Duplicate Serial Numbers

“Under this head, the petitioners request that 3,508,491 votes be invalidated. In answer, the respondents asserted that the serial numbers had nothing to do with the Declaration Form; that its unique features were the name of the polling station and its unique code. I must say that the pieces of evidence offered by both Mr. Johnson Asiedu-Nketiah and Dr. Afari-Gyan shredded into pieces the petitioners’ case under this head. It became evident that Dr. Bawumia was not too familiar with the processes and procedures leading to the conduct of the presidential elections.”

Justice Akoto-Bamfo said that the exact nature of the malpractice under duplicate serial numbers was not clear from Dr. Bawumia’s testimony, how the serial numbers affected the recording of the results, but more importantly how the alleged opportunity offered by the duplicate series got exploited so as to result in any irregularity was never established.
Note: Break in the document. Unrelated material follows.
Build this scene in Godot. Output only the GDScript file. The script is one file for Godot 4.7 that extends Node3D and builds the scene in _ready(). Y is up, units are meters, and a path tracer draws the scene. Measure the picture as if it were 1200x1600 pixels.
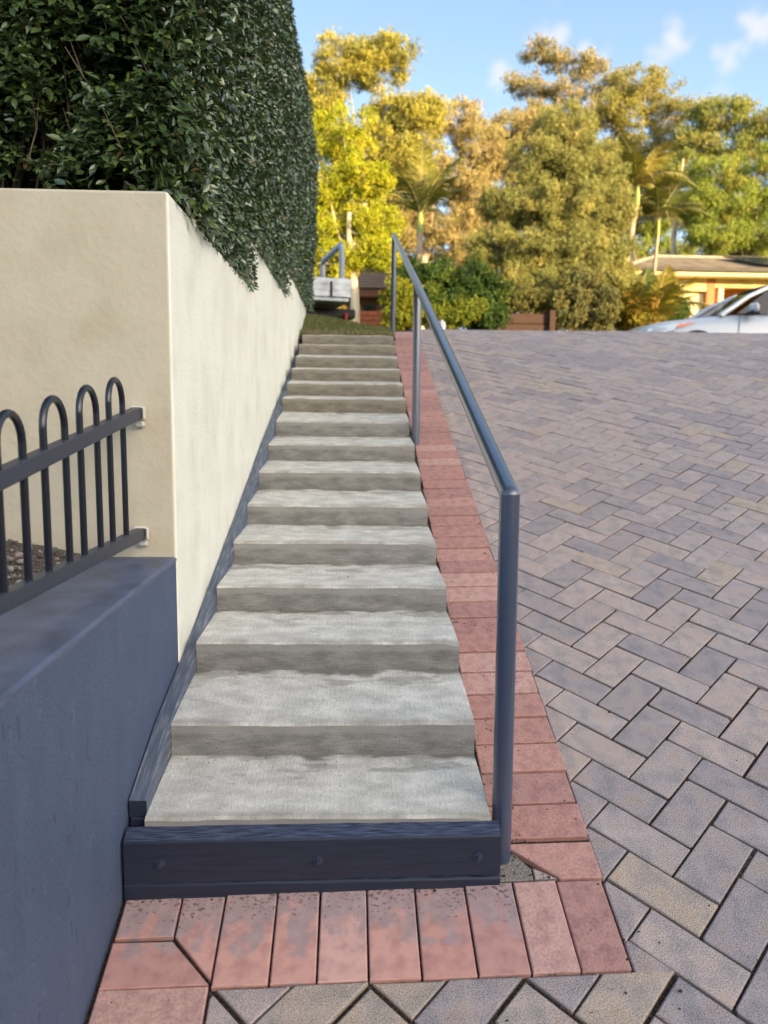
extends Node3D

# ------------------------------------------------------------------ helpers
var rng := RandomNumberGenerator.new()
var tex := {}

func rgb(r: float, g: float, b: float) -> Color:
	return Color(r / 255.0, g / 255.0, b / 255.0)

func ns(seed_: int, freq: float, oct := 4, type := FastNoiseLite.TYPE_SIMPLEX_SMOOTH) -> FastNoiseLite:
	var n := FastNoiseLite.new()
	n.seed = seed_
	n.frequency = freq
	n.noise_type = type
	n.fractal_octaves = oct
	return n

func noise_tex(key: String, noise: FastNoiseLite, size := 512, ramp: Array = [], normal := 0.0) -> NoiseTexture2D:
	if tex.has(key):
		return tex[key]
	var t := NoiseTexture2D.new()
	t.width = size
	t.height = size
	t.seamless = true
	t.seamless_blend_skirt = 0.15
	t.generate_mipmaps = false
	if ramp.size():
		var g := Gradient.new()
		var offs := PackedFloat32Array()
		var cols := PackedColorArray()
		for r in ramp:
			offs.append(r[0])
			cols.append(r[1])
		g.offsets = offs
		g.colors = cols
		t.color_ramp = g
	if normal > 0.0:
		t.as_normal_map = true
		t.bump_strength = normal
	t.noise = noise
	tex[key] = t
	return t

func mat(c: Color, rough := 0.8, met := 0.0, spec := 0.5) -> StandardMaterial3D:
	var m := StandardMaterial3D.new()
	m.albedo_color = c
	m.roughness = rough
	m.metallic = met
	m.metallic_specular = spec
	return m

func tri_map(m: StandardMaterial3D, t: Texture2D, scale: Vector3) -> StandardMaterial3D:
	m.albedo_texture = t
	m.uv1_triplanar = true
	m.uv1_world_triplanar = true
	m.uv1_scale = scale
	m.uv1_triplanar_sharpness = 4.0
	return m

func relief(m: StandardMaterial3D, t: Texture2D, cm: float) -> StandardMaterial3D:
	m.heightmap_enabled = true
	m.heightmap_texture = t
	m.heightmap_scale = cm
	return m

func detail(m: StandardMaterial3D, t: Texture2D, scale: Vector3, mode := BaseMaterial3D.BLEND_MODE_MUL, mask: Texture2D = null) -> StandardMaterial3D:
	m.detail_enabled = true
	m.detail_albedo = t
	m.detail_blend_mode = mode
	m.detail_uv_layer = BaseMaterial3D.DETAIL_UV_2
	m.uv2_triplanar = true
	m.uv2_world_triplanar = true
	m.uv2_scale = scale
	m.uv2_triplanar_sharpness = 4.0
	if mask:
		m.detail_mask = mask
	return m

func sts() -> SurfaceTool:
	var st := SurfaceTool.new()
	st.begin(Mesh.PRIMITIVE_TRIANGLES)
	return st

func tri(st: SurfaceTool, a: Vector3, b: Vector3, c: Vector3, n: Vector3, uv: Array = []) -> void:
	var flip := (b - a).cross(c - a).dot(n) > 0.0
	var order := [0, 2, 1] if flip else [0, 1, 2]
	var p := [a, b, c]
	for i in order:
		st.set_normal(n)
		if uv.size():
			st.set_uv(uv[i])
		st.add_vertex(p[i])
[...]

“It is trite learning that an election cannot be overturned on the basis of mere speculation. For it is not about what could have happened; but what did take place. I do not therefore feel able to grant the prayer of the petitioners under this category.”

Unknown polling stations

She said the petitioners had a duty to establish that those polling stations did not exist, adding, “Exhibit EC 3 showed that the petitioners knew about the existence of those polling stations and had indeed appointed agents thereto.

“If they did not know of the existence of those polling stations, they obviously could not have sent their agents there. I must say that no evidence was led on when those polling stations were created. I would in the circumstances, find that the petitioners have failed to lead evidence sufficient for a finding in their favour on this ground.”

Duplicate polling station codes on different pink sheets

Under this category, Justice Akoto-Bamfo said that even though the petitioners took the view that the votes were insignificant, “I would only find the explanation by the 2nd respondent credible; that some polling stations were so large as to be divided into sections A and B; while the others constituted polling stations where special voting took place, I would so find and dismiss the petitioners’ case under this ground as well.”

In her conclusion, she said among other things that “the political parties have been active participants. Even though the IPAC is not backed by law, it has played a pivotal role at every stage of the process. The registration of voters, printing of ballot papers, training of polling agents, the sorting and counting done publicly, the transparent ballot boxes and the photo identification cards raise the level of transparency to a very high degree.

“It became evident however, that the myriad of errors and blunders were committed by the election officials. Such errors did no credit to the system. It is therefore recommended that the calibre of persons recruited for the exercise must be scrutinized.”